The dancing videos were popular, but she started to feel the urge to give back to the community that had comforted her during lockdowns. She transitioned into posting videos that help folks “feel good about their bodies,” including candid videos about what it’s like to live with polycystic ovarian syndrome. “I’ve gotten private messages from people saying, I’ve never met a woman that shaves her face other than myself! and I’m like, Yes, you have. They’ve just never talked to you about it.”
Her latest project is a video series based on her viewers’ answers to the question: “What are things that people have told you you absolutely can’t do because you’re plus size, or [you] think that you can’t do because you’re plus size?” So far, folks have given her suggestions like taking lessons in martial arts, ballet, or figure skating lessons; going on a roller-coaster or to a skate park; doing parkour; or simply “going to a public pool in a bikini.” Her plan is to “spend a month trying to get really good at the things that people have told me my whole life I would never be good at” and film the results.
What I’ve learned from Sue is that as multipotentialites, our potential is unlimited.

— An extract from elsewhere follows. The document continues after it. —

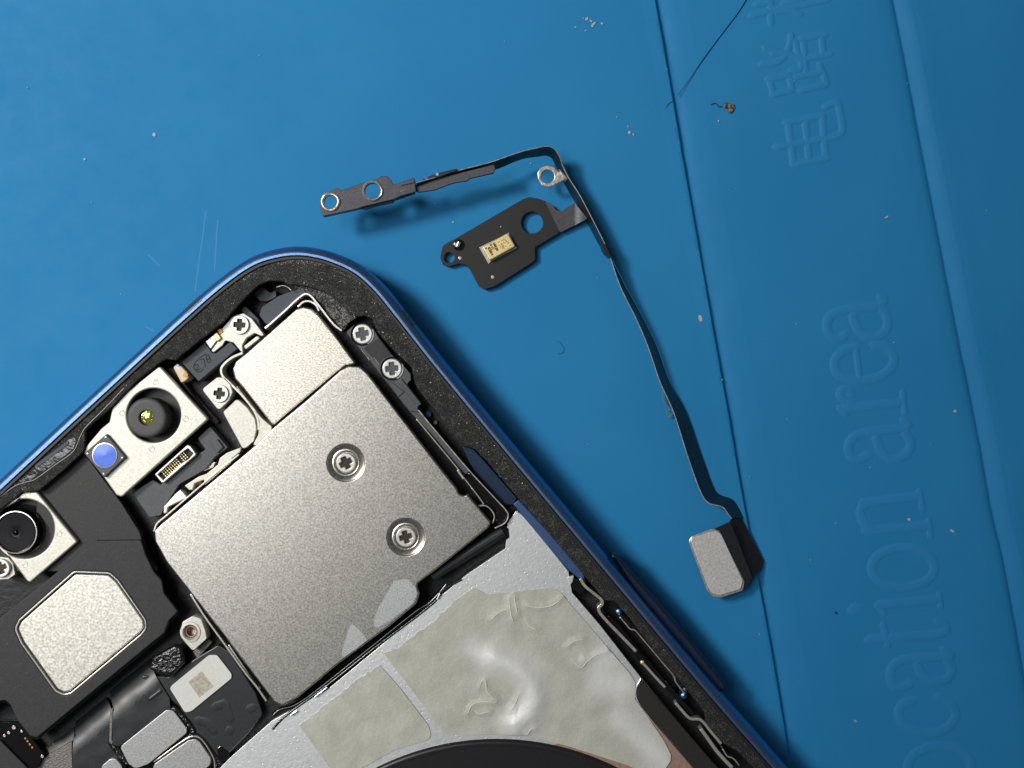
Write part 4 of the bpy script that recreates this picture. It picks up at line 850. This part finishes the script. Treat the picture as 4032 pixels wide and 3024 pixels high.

You get to choose some of the ingredients that make up a life that makes you proud. We can’t really be people who others admire if we don’t allow ourselves to nurture a self that we love best. When we start there, the possibilities for others to find their best selves become unlimited, too.
To create a positive feedback loop of your own, ask yourself:
- When I’m living into my full potential, do I allow myself to run on empty?
- What do I need to feed into my life to keep my productivity healthy and sustainable for me?
- When my cup is full, what do I do with my overflow?
- How can I create space for others to live into their full potential?
Your turn
Is living up to your full potential possible for a multipotentialite? Have you ever felt the burden of representation? How did you respond?